The Administration Building forms the visual and administrative center of the company town of Pullman. Located at the northeast corner of 111th Street and Cottage Grove Avenue, it was designed by Solon Beman and completed in 1880. The Administration Building consists of a central pavilion flanked by ten-bay shop wings that each terminated in a small pavilion. The massive building is seven hundred feet long. A clock tower centers the composition, flanked by narrow chimneys. Until Lake Vista was filled in in 1899 (during the extension of Cottage Grove Avenue), this impressive structure, built of red brick and white Berea sandstone sills and keystones, stood on the lakeshore as a gateway to the industrial town, and also served as the cooling reservoir for the Corliss steam engine. The Administration Building faces the Illinois Central tracks that run west of the building, so this stately edifice and its park-like setting provide visitors with their first impression of Pullman. Offices for the Pullman Company were housed inside the central pavilion.

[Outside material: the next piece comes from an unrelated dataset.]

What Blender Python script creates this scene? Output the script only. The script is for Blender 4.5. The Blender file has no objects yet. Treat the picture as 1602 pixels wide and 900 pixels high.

Inside the shop wings, the manufacturing process was “scientifically” organized in a precursor to the assembly line with complex division of labor and the installation of rail lines that facilitated production of passenger and freight rail cars. There were later additions to the shop wings, circa 1895 and 1905.

The Pullman factory closed in 1955, and parcels of its land were sold off into the following decade. Amtrak briefly reopened the factory in the 1970s but it closed for good in 1982. The Administration Building stood vacant for a time and was ultimately was purchased by the State of Illinois in 1991. A 1998 fire damaged both the Administration Building and its clock tower, but it was rebuilt in 2005 as part of a $3.4 million stabilization effort.

The Pullman District was made a National Monument in 2015. The Chicago-based Bauer Latoza Studio and Adrian Smith and Gordon Gill Architecture were selected in 2017 to repurpose the building to serve as the visitors’ center.

References

Crawford, Margaret. Building the Workingman’s Paradise: the Design of American Company Towns. London: Verso, 1995.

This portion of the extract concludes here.